▶ **Instruction**:
Begin at the line containing "for x in (-1.2, -2.1): MB().box(x, x" and stop at the line containing "for y in (4.8, 8, 11.2): MB().box(x"; copy those lines exactly, ends included, and nothing else.

Data lines start

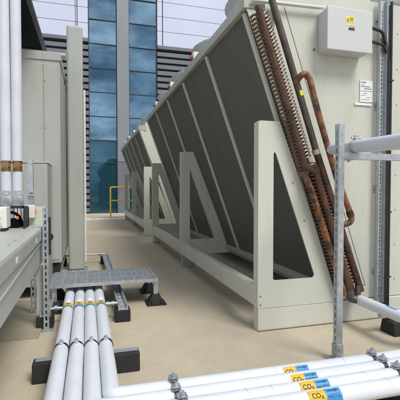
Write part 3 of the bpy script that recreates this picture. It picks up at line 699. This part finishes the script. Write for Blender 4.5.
# ------------------------------------------------------------------ left: square steel column, canopy
col = thing('steel_column', 'tall square pale grey steel column standing behind the grating step', 'column', (-.16, 5.5, 0))
MB().box(-.262, -.059, 5.394, 5.60, .012, 3.262).build('shaft', M['grey_sheet'], col, .028)
MB().box(-.31, -.01, 5.35, 5.65, 0, .011).build('base_plate', M['galv_dull'], col)
MB().tube([(-.49, 5.44, 2.86), (-.266, 5.44, 2.86)], .033, 14).box(-.272, -.2625, 5.40, 5.48, 2.80, 2.92).build('tie_bar', M['grey_sheet'], col)
MB().box(-.055, -.03, 5.52, 5.56, .10, 2.45).build('conduit', M['ivory'], col)
cn = thing('canopy', 'dark flat canopy over the grey plant cabinet with a small yellow label', 'canopy', (-1.5, 4.5, 2.85))
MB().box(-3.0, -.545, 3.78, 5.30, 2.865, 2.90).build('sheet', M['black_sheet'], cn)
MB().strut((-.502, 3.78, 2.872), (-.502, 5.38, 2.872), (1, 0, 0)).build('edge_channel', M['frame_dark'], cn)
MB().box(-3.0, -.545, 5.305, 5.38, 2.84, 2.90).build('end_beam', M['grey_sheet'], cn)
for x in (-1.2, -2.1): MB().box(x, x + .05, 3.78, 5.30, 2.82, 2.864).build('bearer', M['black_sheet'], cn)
MB().box(-.80, -.72, 4.46, 4.60, 2.862, 2.8645).build('sticker', M['label_yellow'], cn)
for x, y in ((-2.9, 3.85), (-2.9, 5.2)): MB().box(x, x + .08, y, y + .08, 0, 2.86).build('post', M['grey_sheet'], cn)

# grey plant cabinet
cab = thing('plant_cabinet', 'tall grey sheet metal plant cabinet beneath the dark canopy', 'cabinet', (-1.3, 6, 0))
xr = -.297; yf = 4.62
MB().box(-2.6, xr, yf, 11.5, .262, 2.62).build('housing', M['grey_sheet'], cab, .012)  # unseen rear length added to keep the aisle flank dark
MB().box(-2.61, xr + .010, yf - .012, 11.5, 2.53, 2.625).build('top_trim', M['grey_sheet'], cab, .006)
MB().box(-1.35, -.475, yf - .010, yf - .0005, .30, 2.49).build('door', M['grey_sheet'], cab, .005)
MB().box(-.468, xr - .022, yf - .008, yf - .0005, .30, 2.49).build('corner_panel', M['grey_sheet'], cab, .004)
b = MB()
for z in (.5, 1.2, 1.78, 2.3): b.disc((-.455, yf - .008, z), (0, -1, 0), .007, .004, 8)
b.build('screw_row', M['seam'], cab)
for y in (6.2, 7.8, 9.4): MB().box(xr + .0005, xr + .010, y - .75, y + .75, .32, 2.48).build('side_panel', M['grey_sheet'], cab, .004)
for x in (-.42, -1.4, -2.4):
    for y in (4.8, 8, 11.2): MB().box(x - .09, x + .09, y - .15, y + .15, 0, .26).build('foot', M['rubber'], cab)

# lower panel box in front of the cabinet
lb = thing('duct_box', 'lower grey sheet box standing in front of the tall cabinet', 'duct box', (-.8, 4.3, 0))
MB().box(-1.5, -.392, 4.12, 4.60, .12, 1.355).build('body', M['grey_sheet'], lb, .008)
MB().box(-1.505, -.388, 4.115, 4.605, 1.356, 1.368).build('lid', M['grey_sheet'], lb, .004)
for x in (-.5, -1.35): MB().box(x - .06, x + .06, 4.2, 4.5, 0, .118).build('foot', M['rubber'], lb)

# ------------------------------------------------------------------ left foreground casing
cas = thing('equipment_casing', 'low cream sheet metal casing along the left edge with boxes on top', 'casing', (-.8, 2.2, .5))
XF = -.352
MB().prism([(-1.4, .50), (-1.4, .80), (XF - .02, .80), (XF - .006, .794), (XF, .778), (XF, .702), (XF - .016, .688), (XF - .016, .50)], 'y', .85, 3.47).build('body', M['grey_sheet'], cas, .003)
MB().prism([(.9, .592), (.9, .602), (3.40, .690), (3.40, .676)], 'x', XF - .017, XF - .006).build('stiffener', M['grey_sheet'], cas, .002)
MB().prism([(XF - .045, .004), (XF + .004, .004), (XF + .004, .498), (XF - .12, .498), (XF - .045, .38)], 'y', 3.235, 3.245).build('end_leg', M['grey_sheet'], cas)
MB().box(-1.35, XF - .01, 3.02, 4.05, 0, .016).build('shaded_floor_tray', M['tray_olive_shade'], cas)  # low tray over the floor; shade under the casing is put into its olive
MB().strut((-.47, 3.60, 0), (-.47, 3.60, .80), (0, -1, 0)).build('rear_leg', M['galv'], cas)
MB().strut((-1.3, 3.40, 0), (-1.3, 3.40, .50), (0, -1, 0)).build('rear_leg', M['galv'], cas)
MB().strut((-1.3, 1.0, 0), (-1.3, 1.0, .50), (0, -1, 0)).build('front_leg', M['galv'], cas)
MB().strut((-.40, 1.0, 0), (-.40, 1.0, .50), (0, -1, 0)).build('front_leg', M['galv'], cas)
for y in (2.1, 2.86): MB().box(XF + .0005, XF + .002, y, y + .055, .725, .755).build('sticker', M['label_white'], cas)
b = MB()
for y in (1.95, 2.25, 2.45, 2.7, 3.0, 3.2): b.disc((XF - .06, y, .8), (0, 0, 1), .006, .003, 8).disc((XF, y + .1, .715), (1, 0, 0), .005, .003, 8)
b.build('screw_row', M['seam'], cas)
up_p = MB().box(-.56, XF - .003, 3.475, 3.485, .70, .952).build('upstand', M['cream'], cas, .002)
# strut upright at the casing's corner
su = thing('strut_upright', 'slotted strut upright at the far corner of the low cream casing', 'support post', (-.33, 3.2, 0))
MB().strut((-.323, 3.182, .008), (-.323, 3.182, .95), (0, -1, 0)).box(-.343, -.303, 3.2235, 3.2255, .008, .95).build('channel', M['galv_dull'], su)  # closing plate added behind the channel so its slots stay dark
MB().box(-.375, -.27, 3.14, 3.26, 0, .007).build('base_plate', M['galv_dull'], su)
MB().tube([(-.300, 3.232, .58), (-.300, 3.232, .88)], .012, 8).disc((-.300, 3.22, .72), (0, 1, 0), .03, .05, 12).build('coil_loop', M['black_plastic'], su)

# things on the casing
wb = thing('switch_box', 'white switch box at the left edge on the cream casing', 'electrical box', (-.62, 2.99, .8))
MB().box(-.74, -.556, 2.985, 3.13, .822, .972).build('body', M['ivory'], wb, .006)
MB().box(-.72, -.58, 2.978, 2.984, .835, .96).build('lid', M['ivory'], wb, .004)
for x in (-.62, -.595):
    for z in (.86, .90): MB().disc((x, 2.978, z), (0, -1, 0), .011, .006, 12).build('button', M['box_grey'], wb)
for x, y in ((-.72, 3.03), (-.58, 3.0), (-.72, 3.11), (-.58, 3.11)): MB().disc((x, y, .8005), (0, 0, 1), .014, .021, 10).build('foot', M['black_plastic'], wb)
wc = thing('wire_cage', 'black wire guard cage standing on the cream casing behind the white box', 'cage', (-.55, 3.25, .8))
m = MB(); cx0, cx1, cy0, cy1, z0, z1 = -.70, -.466, 3.15, 3.345, .801, .955
for x in (cx0, cx1):
    for y in (cy0, cy1): m.box(x - .006, x + .006, y - .006, y + .006, z0, z1)
m.box(cx0, cx1, cy0, cy0 + .012, z1, z1 + .012).box(cx0, cx1, cy1 - .012, cy1, z1, z1 + .012).box(cx0, cx0 + .012, cy0, cy1, z1 + .001, z1 + .013).box(cx1 - .012, cx1, cy0, cy1, z1 + .001, z1 + .013)
m.build('frame', M['black_plastic'], wc)
m = MB()
for k in range(1, 9):
    y = cy0 + (cy1 - cy0) * k / 9; m.tube([(cx1, y, z0), (cx1, y, z1), (cx0, y, z1 + .004)], .0032, 5)
for k in range(1, 6):
    z = z0 + (z1 - z0) * k / 6; m.tube([(cx1, cy0, z), (cx1, cy1, z)], .0032, 5)
for k in range(1, 9):
    x = cx0 + (cx1 - cx0) * k / 9; m.tube([(x, cy1, z0), (x, cy1, z1 + .004), (x, cy0, z1 + .004)], .0032, 5)
m.build('wire_mesh', M['black_plastic'], wc)
MB().tube([(-.64, 3.20, .86), (-.60, 3.30, .93), (-.52, 3.25, .90), (-.50, 3.34, .80)], .012, 8, .04).box(-.62, -.52, 3.24, 3.34, .802, .87).build('motor', M['black_sheet'], wc)
MB().box(-.525, -.510, 3.17, 3.185, .872, .894).build('indicator', M['orange'], wc)
jb = thing('junction_box', 'small white junction box with orange button on the casing upstand', 'electrical box', (-.46, 3.45, .86))
MB().box(-.507, -.427, 3.42, 3.474, .860, .968).build('body', M['ivory'], jb, .005)
MB().box(-.4265, -.418, 3.435, 3.455, .895, .93).build('button', M['orange'], jb)

# vertical white pipes and their bracket
BR_ = .0436
for i, X in enumerate((-.681, -.590)):
    vp = thing('insulated_pipe', ('left' if i == 0 else 'right') + ' of two vertical white pipes with brass collars', 'pipe', (X, 3.66, 0), 'white insulated pipes')
    MB().tube([(X, 3.475, .62), (X, 3.66, .62), (X, 3.66, 1.249)], BR_, 24, .09).build('jacket', M['pipe_white'], vp)
    MB().tube([(X, 3.66, 1.342), (X, 3.66, 3.3)], BR_, 24).build('jacket', M['pipe_white'], vp)
    b = MB().tube([(X, 3.66, 1.249), (X, 3.66, 1.342)], .037, 18).tube([(X, 3.66, 1.254), (X, 3.66, 1.265)], .041, 6).tube([(X, 3.66, 1.327), (X, 3.66, 1.338)], .041, 6)
    b.disc((X, 3.632, 1.296), (0, -1, 0), .027, .022, 14).disc((X, 3.605, 1.296), (0, -1, 0), .014, .012, 8).disc((X - .03, 3.632, 1.265), (0, -1, 0), .008, .012, 6).disc((X + .03, 3.632, 1.30), (0, -1, 0), .008, .012, 6)
    b.build('valve', M['brass'], vp)
    for z in (1.60, 1.95, 2.42): m = MB(); ring_clamp(m, (X, 3.66, z + .04 * i), (0, 0, 1), BR_ + .0004, .002); m.build('jacket_seam', M['box_grey'], vp)
vb = thing('strut_bracket', 'galvanised strut bracket holding the two vertical white pipes', 'bracket', (-.48, 3.57, 0))
MB().strut((-.458, 3.60, .803), (-.458, 3.60, 1.353), (1, 0, 0), slot=.0).build('upright', M['galv'], vb)
MB().strut((-1.2, 3.555, 1.063), (-.448, 3.555, 1.063), (0, -1, 0), d=.021).build('arm', M['galv'], vb)

# ------------------------------------------------------------------ world, sun, camera
w = bpy.data.worlds.new('World'); SC.world = w; w.use_nodes = True
nt = w.node_tree; N = nt.nodes; L = nt.links
bg = N['Background']; sky = N.new('ShaderNodeTexSky'); sky.sky_type = 'NISHITA'; sky.sun_disc = False
SUN_EL, SUN_AZ = R(54), R(154)          # azimuth clockwise from +Y: behind the camera, a little to the right
sky.sun_elevation = SUN_EL; sky.sun_rotation = SUN_AZ
tc = N.new('ShaderNodeTexCoord'); mp = N.new('ShaderNodeMapping'); mp.inputs['Scale'].default_value = (1, 1, 2.2)
L.new(tc.outputs['Generated'], mp.inputs['Vector'])
n = N.new('ShaderNodeTexNoise'); n.inputs['Scale'].default_value = 3.6; n.inputs['Detail'].default_value = 8; n.inputs['Roughness'].default_value = .58; n.inputs['Distortion'].default_value = .4
L.new(mp.outputs[0], n.inputs['Vector'])
cov = N.new('ShaderNodeMapRange'); cov.inputs[1].default_value = .40; cov.inputs[2].default_value = .56; cov.inputs[3].default_value = .62; cov.inputs[4].default_value = 1.0
L.new(n.outputs[0], cov.inputs[0])
n2 = N.new('ShaderNodeTexNoise'); n2.inputs['Scale'].default_value = 4.6; n2.inputs['Detail'].default_value = 8; n2.inputs['Roughness'].default_value = .6
L.new(mp.outputs[0], n2.inputs['Vector'])
cc = N.new('ShaderNodeValToRGB'); cc.color_ramp.elements[0].position = .40; cc.color_ramp.elements[1].position = .64
cc.color_ramp.elements[0].color = (1.3, 1.8, 2.6, 1); cc.color_ramp.elements[1].color = (11.5, 11.8, 12.2, 1)
L.new(n2.outputs[0], cc.inputs[0])
mx = N.new('ShaderNodeMix'); mx.data_type = 'RGBA'
L.new(cov.outputs[0], mx.inputs[0]); L.new(sky.outputs[0], mx.inputs[6]); L.new(cc.outputs[0], mx.inputs[7])
L.new(mx.outputs[2], bg.inputs['Color']); bg.inputs['Strength'].default_value = .088
sl = bpy.data.lights.new('sun', 'SUN'); sl.energy = 2.35; sl.angle = R(24); sl.color = (1, .965, .90)
so = bpy.data.objects.new('sun', sl); COL.objects.link(so); so.location = (3, -6, 12)
sd_ = Vector((math.sin(SUN_AZ) * math.cos(SUN_EL), math.cos(SUN_AZ) * math.cos(SUN_EL), math.sin(SUN_EL)))
so.rotation_euler = sd_.to_track_quat('Z', 'Y').to_euler()

cam = bpy.data.cameras.new('camera'); co = bpy.data.objects.new('camera', cam); COL.objects.link(co)
cam.sensor_width = 36; cam.lens = 36 * 385 / 400; cam.clip_start = .05; cam.clip_end = 3000
co.location = (0, 0, 1.1); co.rotation_euler = (R(90) - math.atan2(11, 385), 0, -math.atan2(111.5, 385))
SC.camera = co
vs_ = SC.view_settings; vs_.view_transform = 'Standard'; vs_.look = 'None'; vs_.exposure = 0.46; vs_.gamma = 1; vs_.use_curve_mapping = False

Data lines end

▶ **Written answer**:
for x in (-1.2, -2.1): MB().box(x, x + .05, 3.78, 5.30, 2.82, 2.864).build('bearer', M['black_sheet'], cn)
MB().box(-.80, -.72, 4.46, 4.60, 2.862, 2.8645).build('sticker', M['label_yellow'], cn)
for x, y in ((-2.9, 3.85), (-2.9, 5.2)): MB().box(x, x + .08, y, y + .08, 0, 2.86).build('post', M['grey_sheet'], cn)

# grey plant cabinet
cab = thing('plant_cabinet', 'tall grey sheet metal plant cabinet beneath the dark canopy', 'cabinet', (-1.3, 6, 0))
xr = -.297; yf = 4.62
MB().box(-2.6, xr, yf, 11.5, .262, 2.62).build('housing', M['grey_sheet'], cab, .012)  # unseen rear length added to keep the aisle flank dark
MB().box(-2.61, xr + .010, yf - .012, 11.5, 2.53, 2.625).build('top_trim', M['grey_sheet'], cab, .006)
MB().box(-1.35, -.475, yf - .010, yf - .0005, .30, 2.49).build('door', M['grey_sheet'], cab, .005)
MB().box(-.468, xr - .022, yf - .008, yf - .0005, .30, 2.49).build('corner_panel', M['grey_sheet'], cab, .004)
b = MB()
for z in (.5, 1.2, 1.78, 2.3): b.disc((-.455, yf - .008, z), (0, -1, 0), .007, .004, 8)
b.build('screw_row', M['seam'], cab)
for y in (6.2, 7.8, 9.4): MB().box(xr + .0005, xr + .010, y - .75, y + .75, .32, 2.48).build('side_panel', M['grey_sheet'], cab, .004)
for x in (-.42, -1.4, -2.4):
    for y in (4.8, 8, 11.2): MB().box(x - .09, x + .09, y - .15, y + .15, 0, .26).build('foot', M['rubber'], cab)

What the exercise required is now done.